Cette perspective a effrayé Washington qui se trouve soudain une ardeur nouvelle pour convaincre Tel-Aviv de lever le blocus.
Par ailleurs, le prestige acquis par la Turquie au cours de cette opération met en relief la collaboration de certains gouvernements arabes avec Israël, particulièrement celui d’Hosni Moubarak.
Ce dernier a en effet activement collaboré au siège de Gaza afin d’empêcher le contact entre le Hamas palestinien et les Frères musulmans égyptiens. Le Caire n’a pas hésité à construire un mur d’acier avec l’argent des Etats-Unis et le savoir-faire de la France pour emmurer 1,5 million de Gazaouites [16]. Et l’on se souvient de la réponse du ministre des Affaires étrangères Ali Aboul Gheit à qui l’on demandait ce qu’il ferait des femmes et des enfants affamés qui tentaient de passer la frontière. Il répliqua : « Qu’ils essayent, nous leur briserons les jambes ! ».

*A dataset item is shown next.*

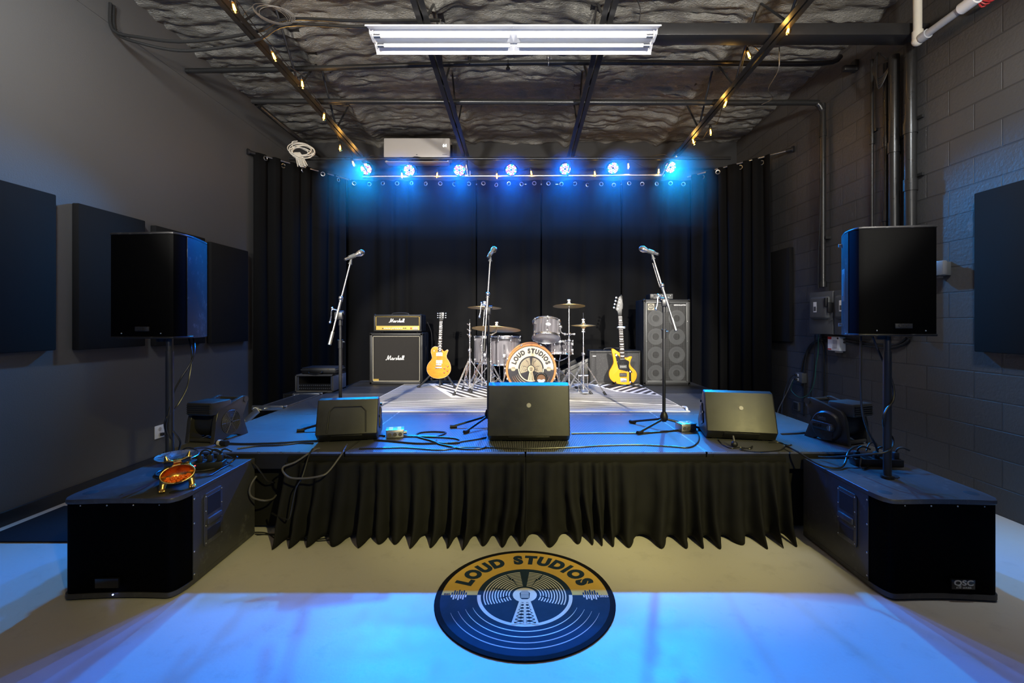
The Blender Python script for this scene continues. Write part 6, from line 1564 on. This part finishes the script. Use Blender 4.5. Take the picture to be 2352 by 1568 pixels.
# the sweets in its mouth
rr = random.Random(5); proto = None
TW = T((-1.842, 2.43, DZ)) @ RZ(36)
def candy_mesh():
    bm = nb(); lathe(bm, [(0, -0.0045), (0.006, -0.0042), (0.0085, -0.0015), (0.0085, 0.0015), (0.006, 0.0042), (0, 0.0045)], n=14); return bm
n = 0
for row, (yb_, zb_, cnt) in enumerate(((-0.030, -0.020, 5), (-0.023, -0.032, 6), (-0.014, -0.026, 7), (-0.006, -0.038, 6), (-0.022, -0.012, 4))):
    for k in range(cnt):
        x = (k-(cnt-1)/2)*0.0165+rr.uniform(-.003, .003)
        pos = TW @ BM_ @ Vector((x, yb_+0.10*abs(x)**1.5+rr.uniform(-.002, .002), zb_+rr.uniform(-.003, .003)))
        if proto is None: c_ = obj('orange_candy', candy_mesh(), M['candy']); tag(c_, 'round orange sweet among the others in the gold dog bowl', 'candy', 'orange sweets in the dog bowl'); proto = c_
        else: c_ = proto.copy(); COL.objects.link(c_)
        c_.location = pos; c_.rotation_euler = (rr.uniform(0, 3), rr.uniform(0, 3), rr.uniform(0, 3))

# ---------------------------------------------------------------- stage boxes and power strips
def stage_box(loc, rz, lab):
    t = thing('outlet_box', lab, 'outlet box', loc, rz, 'metal outlet boxes on the stage')
    bm = nb(); box(bm, (0, 0, 0.030), (0.125, 0.105, 0.056), bev=0.006); obj('box', bm, M['alu'], t)
    bm = nb(); box(bm, (0, 0, 0.060), (0.130, 0.110, 0.006), bev=0.002); o = obj('cover_plate', bm, M['alu'], t)
    bm = nb()
    for x in (-0.03, 0.03):
        for y in (-0.02, 0.022): box(bm, (x, y, 0.0645), (0.030, 0.026, 0.005), bev=0.004)
    obj('receptacle', bm, M['white'], o)
    bm = nb()
    for x in (-0.038, 0, 0.038): cyl(bm, (x, -0.0515, 0.028), (x, -0.055, 0.028), 0.014, n=16)
    obj('knockout', bm, M['cable_grey'], t)
    bm = nb(); cyl(bm, (0.06, 0, 0.028), (0.085, 0, 0.028), 0.013, n=12); obj('cable_gland', bm, M['alu'], t)
    return t
pB = on(904, 1006, SH); stage_box((pB.x, pB.y+0.04, SH+0.001), 14, 'metal outlet box on the stage right of the left floor monitor')
pB2 = on(1580, 992, SH); stage_box((pB2.x, pB2.y+0.05, SH+0.001), 10, 'metal outlet box on the stage beside the right floor monitor')
def power_strip(loc, rz, L, n, lab, light=False):
    t = thing('power_strip', lab, 'power strip', loc, rz, 'black power strips on the subwoofers')
    bm = nb(); box(bm, (0, 0, 0.022), (L, 0.07, 0.044), bev=0.006); obj('case', bm, M['black'], t)
    bm = nb()
    for k in range(n): box(bm, (-L/2+(k+0.5)*L/n, 0, 0.0448), (L/n*0.72, 0.04, 0.002))
    obj('socket', bm, M['black_gloss'], t, 0)
    for k in range(n):
        if k % 2 == 0 or n < 4:
            x = -L/2+(k+0.5)*L/n; bm = nb(); box(bm, (x, 0.0, 0.064), (0.030, 0.028, 0.040), bev=0.006); tube(bm, [(x, 0, 0.08), (x+0.01, -0.005, 0.105), (x+0.035, -0.01, 0.115), (x+0.07, -0.015, 0.10)], 0.0055, 8, 4); obj('plug', bm, M['black_soft'], t)
    if light: bm = nb(); box(bm, (-L/2+0.012, -0.0355, 0.03), (0.008, 0.002, 0.005)); obj('pilot_light', bm, M['indicator_red'], t, 0)
    return t
power_strip((-1.90, 2.77, 0.5125), 12, 0.16, 3, 'black power strip with plugs and cables on the left subwoofer', True)
power_strip((2.20, 2.83, 0.5125), -6, 0.28, 5, 'black power strip with plugs behind the right speaker pole')

# ---------------------------------------------------------------- loose cables
def cable(pts, r, lab, mt='cable', g='cables on the stage', kind='cable', k=6):
    bm = nb(); tube(bm, pts, r, 7, k); return tag(obj(kind, bm, M[mt]), lab, 'cable', g)
Sz = lambda r: SH+r+0.0005
def flat(pts, r, z=None): return [on(x, y, Sz(r) if z is None else z+r) for x, y in pts]
cable(flat([(520, 1018), (570, 1019), (640, 1017), (700, 1013), (760, 1010), (862, 1000), (884, 1001)], 0.007), 0.007, 'thick black cable from the left blower to the outlet box by the left monitor')
bm = nb(); a, b = on(499, 1016, Sz(0.02)), on(522, 1018, Sz(0.02)); cyl(bm, a, b, 0.019, n=14); mi(bm, 0); cyl(bm, a.lerp(b, .15), a.lerp(b, .4), 0.0205, n=14); mi(bm, 1)
tag(obj('cable_connector', bm, [M['black'], M['cable_pale']]), 'black round cable connector with a white band below the left blower', 'connector')
cable(flat([(545, 1030), (590, 1024), (640, 1022), (690, 1017), (720, 1018)], 0.005), 0.005, 'thin black cable lying just before the thick one at the left blower')
cable(flat([(925, 1000), (960, 1001), (1000, 1002), (1022, 995), (1020, 992), (990, 991), (962, 994), (958, 1002), (985, 1010), (1010, 1017), (1040, 1016), (1090, 1009), (1117, 1004)], 0.006), 0.006, 'black cable making a small loop right of the left outlet box')
cable(flat([(925, 1002), (990, 1003), (1040, 1006), (1056, 1011), (1050, 1017), (1015, 1017), (960, 1018), (900, 1013), (860, 1010)], 0.006), 0.006, 'black cable making a wide loop between the left and centre monitors')
cable(flat([(1003, 1011), (1005, 1018), (1030, 1024), (1060, 1030), (1100, 1030), (1118, 1026)], 0.006), 0.006, 'short black cable ending at the left corner of the largest monitor')
cable(flat([(825, 1030), (870, 1029), (935, 1028), (1008, 1033), (1060, 1027), (1116, 1027), (1205, 1030), (1330, 1026), (1380, 1023), (1460, 1021), (1530, 1024), (1580, 1027), (1600, 1018), (1606, 1005), (1602, 992), (1597, 986)], 0.005), 0.005, 'long thin black cable running along the front edge of the stage')
cable(flat([(1312, 995), (1380, 994), (1470, 994), (1520, 991), (1562, 987)], 0.006), 0.006, 'black cable from the largest monitor to the right outlet box')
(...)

Du coup, le sang des victimes du Marmara rejaillit sur le gouvernement Moubarak et Alexandrie est au bord du soulèvement. Pour lâcher un peu de lest, le gouvernement égyptien a donc décidé d’entrouvrir temporairement la frontière.
Avant de jouer dans la cour des grands, la Turquie a probablement assuré ses arrières. Notre hypothèse, qui s’appuie sur l’interview de diplomates, est qu’elle a reçu des garanties de la Russie lors du voyage de Dmitry Medvedev au Proche-Orient. Ce scénario semble corroboré par la soudaine annonce de la venue à Ankara, le 8 juin, du Premier ministre Vladimir Poutine pour participer à un sommet auquel il n’était jusque là pas attendu. Il y rencontrera notamment le président iranien Mahmoud Ahmadinejad. La délégation israélienne qui était inscrite renoncera probablement à venir : tout officiel de haut niveau serait à la merci du procureur d’Istanbul-Bakırköy. Celui-ci pourrait inopinément qualifier les faits de crimes contre l’humanité et faire arrêter les officiels.